Your explanation is reason enough to cancel. I have experienced enough hardware fails the day after the warranty to avoid purchasing anything that I do not consider disposable. I still have my Vector watch which suffered the same fate as Pebble. I am curious about the risk of a "at cost" replacement. I have avoided buying a FitBit to replace my existing FitBit because their warranty is also limited to "one year" which is basically Wearable as a Service.
> curious about the risk of a "at cost" replacement
You can't tell consumers the raw manufacturing cost because people act weird when they are told it: they usually assume the "markup" is profits. They assume that they're getting ripped off because most people don't understand development costs or overheads and they always argue that any profit is too much. This problem can't be fixed.
Apart from the risk of scammers buying a watch to sell, saying it is broken, getting a replacement at cost and the scammer steals the markup/profit.
You can maybe think of ways to make it work, but they are likely to have excessive support costs or other hidden costs for the manufacturer or consumer.
Hey, I completely agree and I also suffer from this same bias: it's ruining me from enjoying stuff that I would like to buy but in the end I just give up because it feels that any profit is a scam.
What kind of resource can I study for me to understand and accept other people making profits?
It is so weird we talk about caring about an invisible variable that is actually irrelevant.
In theory we should only look at the price and judge whether our expected benefits are likely to exceed that price.

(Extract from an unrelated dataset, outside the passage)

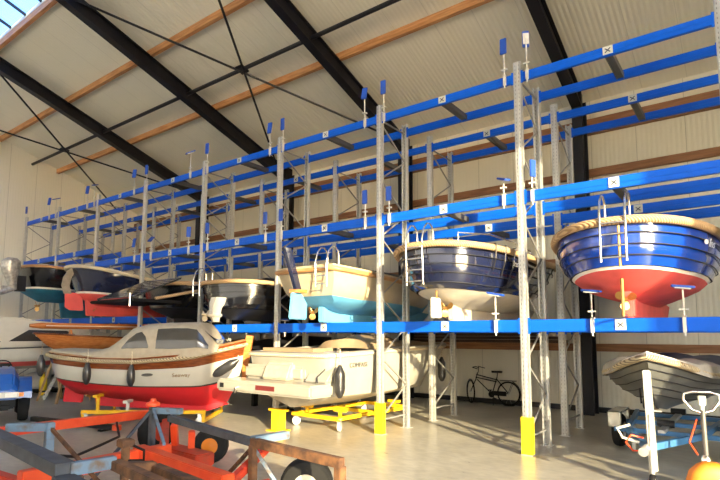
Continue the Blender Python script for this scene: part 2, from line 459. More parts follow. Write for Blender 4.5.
# screw jacks with blue pads, clamped on the beams
ORD = ['first', 'second', 'third', 'fourth', 'fifth', 'sixth', 'seventh', 'eighth', 'ninth']
def jack_stand(x, zbeam, zpad, y, tilt, label, group, yaw=0., hb=.2, drop=.07):
    t = thing('jack_stand', label, 'boat support', (x, y, zbeam+hb/2), 0, group)
    z = zpad-(zbeam+hb/2)
    a = MB(); a.tube([(0, -.075, -hb-drop), (0, -.075, z-.02)], .013, 10); a.build('screw_rod', 'jack', t)
    a = MB(); a.bbox((-.022, -.095, -hb-.02), (.022, -.045, .02)); a.bbox((-.022, -.095, .0), (.022, .05, .02)); a.bbox((-.022, .035, -.06), (.022, .05, .02))
    a.bbox((-.055, -.1, .1), (.055, -.05, .125))
    a.build('clamp', 'jack', t)
    a = MB(); rot = Matrix.Rotation(yaw, 3, 'Z') @ Matrix.Rotation(tilt, 3, 'X')
    a.box(Vector((0, -.075, z))+rot @ Vector((0, 0, .025)), (.12, .30, .035), rot); p = a.build('pad', 'padblue', t, bevel=.008)
    a = MB(); a.box(Vector((0, -.075, z)), (.1, .2, .015), rot); a.build('pad_plate', 'jack', p)
    return t
V = PI/2
top = [(-3.36, 7.2, V*.97, .0), (-2.95, 7.22, -V, .5), (-6.50, 7.2, V*.8, .3), (-6.0, 7.2, V, .1), (-9.45, 7.14, V*.9, .2), (-8.99, 7.13, V, 0), (-12.74, 7.2, .5, -.4), (-11.96, 7.16, V, .1),
       (-15.72, 7.14, V*.85, .6), (-15.0, 7.14, V, .1), (-18.81, 7.12, V*.9, .5), (-18.3, 7.2, .35, .7), (-21.87, 7.17, V*.9, .4), (-21.3, 7.17, .4, .2), (-24.0, 7.13, V, .1)]
for i, (x, z, ti, ya) in enumerate(top):
    k = min(range(9), key=lambda q: abs(PX(q)-x)); side = 'far' if x < PX(k) else 'near'
    jack_stand(x, ZT, z, YY[0], ti, f'jack, {"tilted" if abs(ti) < 1 else "upright"} blue pad, on top beam, {side} side of {ORD[k]} upright from the right', 'jacks along the top beam', ya, .16)
mid = [(-6.48, 4.90, V, .1), (-5.87, 4.88, V, .2), (-3.43, 4.72, .35, .9), (-2.92, 4.84, V, 1.1), (-9.54, 4.86, V, .1), (-8.99, 4.86, V, .1), (-12.7, 4.88, V*.95, .8), (-11.84, 4.88, V, .3), (-15.53, 4.86, V*.9, .2), (-14.6, 4.86, V*.4, .6)]
for x, z, ti, ya in mid:
    k = min(range(9), key=lambda q: abs(PX(q)-x)); side = 'far' if x < PX(k) else 'near'
    jack_stand(x, 4.38, z, YY[0], ti, f'jack, {"tilted" if abs(ti) < 1 else "upright"} blue pad, on middle beam, {side} side of {ORD[k]} upright from the right', 'jacks along the middle beam', ya, .19)

# ------------------------------------------------------------------ boat materials
M['gel_blue'] = mat('gelcoat_royal_blue', (.004, .045, .36), .18, 0, .7, var=.05)
M['gel_navy'] = mat('gelcoat_navy', (.009, .013, .04), .14, 0, .9, var=.1)
M['gel_black'] = mat('gelcoat_black', (.004, .0045, .007), .2, 0, .5, var=.1)
M['gel_cream'] = mat('gelcoat_cream', (.46, .39, .265), .28, 0, .4, var=.04)
M['gel_white'] = mat('gelcoat_white', (.64, .62, .55), .25, 0, .5, var=.03)
M['gel_dgrey'] = mat('gelcoat_dark_grey', (.03, .032, .036), .2, 0, .7, var=.1)
M['af_red'] = mat('antifouling_red', (.70, .10, .09), .6, var=.12, scale=3)
M['af_crimson'] = mat('antifouling_crimson', (.50, .012, .02), .5, var=.1, scale=3)
M['af_lightblue'] = mat('antifouling_light_blue', (.115, .38, .62), .55, var=.12, scale=3)
M['af_teal'] = mat('antifouling_teal', (.015, .14, .24), .6, var=.15, scale=3)
M['af_grey'] = mat('antifouling_grey', (.42, .39, .32), .6, var=.12, scale=3)
M['af_black'] = mat('antifouling_black', (.012, .013, .018), .5, var=.15, scale=3)
M['af_white'] = mat('antifouling_off_white', (.46, .43, .36), .6)
M['gel_ivory'] = mat('gelcoat_ivory', (.30, .285, .245), .3, 0, .4, var=.03)
M['gel_pale'] = mat('gelcoat_pale', (.48, .475, .43), .3, 0, .4, var=.03)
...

And we get distracted by measuring things in $, when what really matters is our benefits which can't be measured in $.
We are also distracted by ideals of fairness (a foolish goal in a business transaction) and zero-sum thinking (am I getting ripped off?)
I don't mind spending money on quality. What I hate is the information gap, and the costs of having to learn how to judge quality myself (because price is no proxy measure). I am distrustful of so many biased signals, plus so many other people's opinions are either unhelpful or influenced.
Mostly we each just fall back on an A versus B heuristic. I find it absolutely mad that the world works at all.
And an answer: look at the bad buying decisions made by others, and learn from their mistakes. I watch my father with money to spare, he wastes 2 hours to save $1, or he avoids spending money on something that would benefit his life or the life of someone he cares for, or he won't buy a Toyota because he hated their adverts once, or he keeps buying a Nissan even after being burnt by a severe costly design flaw.
I think I would like to be able to answer the following two questions:
1. what percentage of this object price is net profit?
2. is that percentage a "fair" proportion?
but atm, I don't have a "scientific" way to respond to those questions so I usually go with my gut, or do whatever other people in my circle do (which is not ideal and I'd like to change)
When you set pricing for a product, profit is a goal. You don't know how many devices will be returned, whether the device or its marketing will attract lawsuits, or whether you'll be able to sell all the devices at asking price.
You only know the actual profit margins much later, after you have sold the devices and seen them last through their warranty period.
If you'd like to minimize excess profit, take note of which products seem overpriced compared to their peers. Traditionally, anything Apple makes is a prime example. For a non-tech example, look at disposable alkaline batteries. Rayovac has been owned by Energizer since 2018 and their batteries have become increasingly comparable over time, yet Rayovac batteries are much less expensive than comparable Energizer batteries. The difference? Mostly marketing and profit margin, at this point.
Maybe reframing it can help you. You want the people to make money who produce the things/content you want to use and consume. It serves you as well as them.
This is a DIY watch for enthusiasts. It gives you a head start versus building one yourself. And you can for sure use it as-is and with pre-made apps. But don't expect it to be a mass market consumer product. Look elsewhere. The website clearly highlights this too.